Grumman was busy enough with the F4F, F6F, and TBF that working up a landbased version forr the Army would have drawn resources away from the programs the Navy considered priority. Then you get into the 'soft' issues. The Army had their preferred suppliers and the Navy had theirs. There was some cross pollination in larger aircraft but in fighters there was very little overlap.
This all avoids the big problem that the F6F and early versions of the F4U did not have the altitude capability that the P-51 and P-47 did.
 
As far as I know, they solved the "bounce" that was unacceptable to the US Navy. The Royal Navy did that, without US Navy help, as far as I know.

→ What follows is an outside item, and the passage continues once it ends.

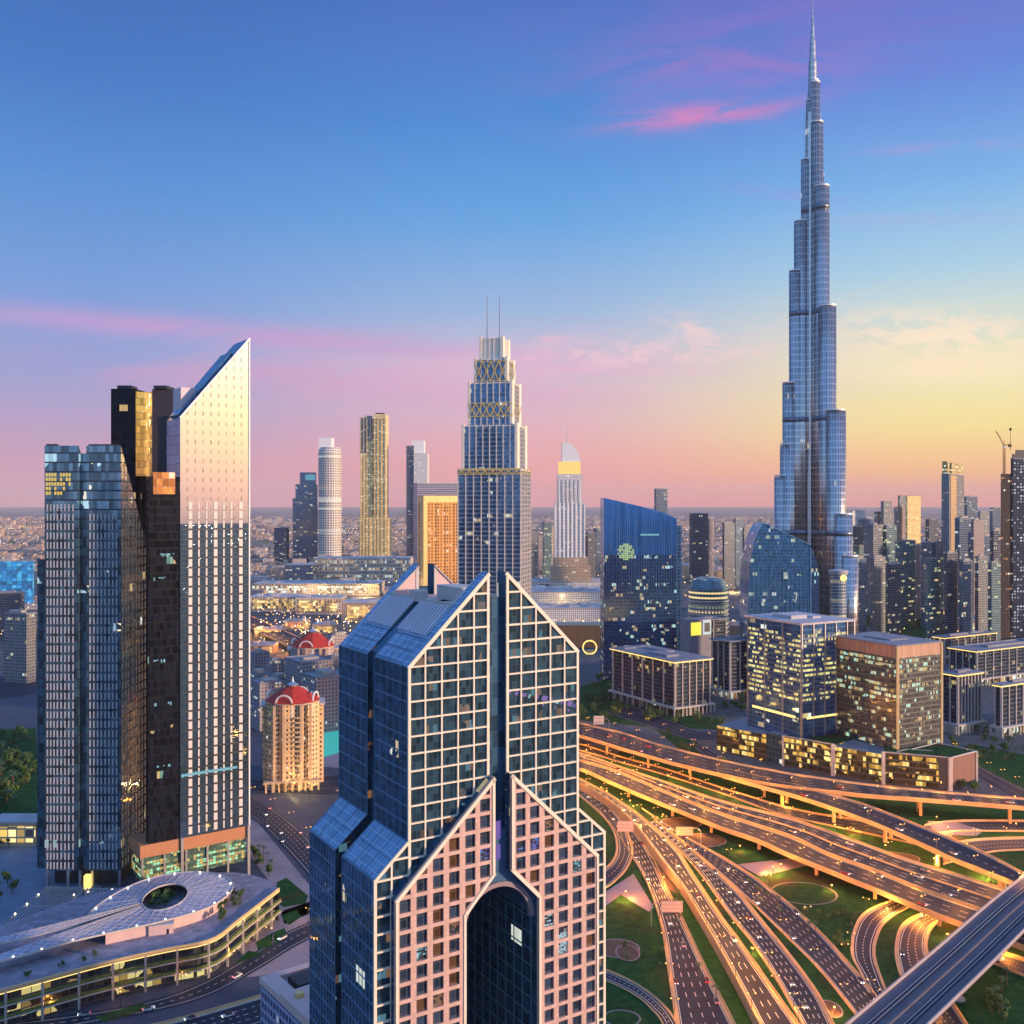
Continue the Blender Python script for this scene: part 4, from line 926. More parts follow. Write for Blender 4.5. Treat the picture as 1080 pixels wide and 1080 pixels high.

The RN clipped the wingtips of Corsairs to allow them to fit into the hangars, which increased their sink rate on approach as a byproduct and it was this which cured the bounce. The other RN thing was the curved approach to the carrier, as opposed to the USN straight approach, this allowed RN pilots to see the carrier off to one side over the dip in the wing which was another happy accident.
 
The RN clipped the wingtips of Corsairs to allow them to fit into the hangars, which increased their sink rate on approach as a byproduct and it was this which cured the bounce. The other RN thing was the curved approach to the carrier, as opposed to the USN straight approach, this allowed RN pilots to see the carrier off to one side over the dip in the wing which was another happy accident.
That was no accident. The RN developed the curved approach after adopting the Seafire to sea board use. Both those things you name though, cured the bounce, thank 'ee.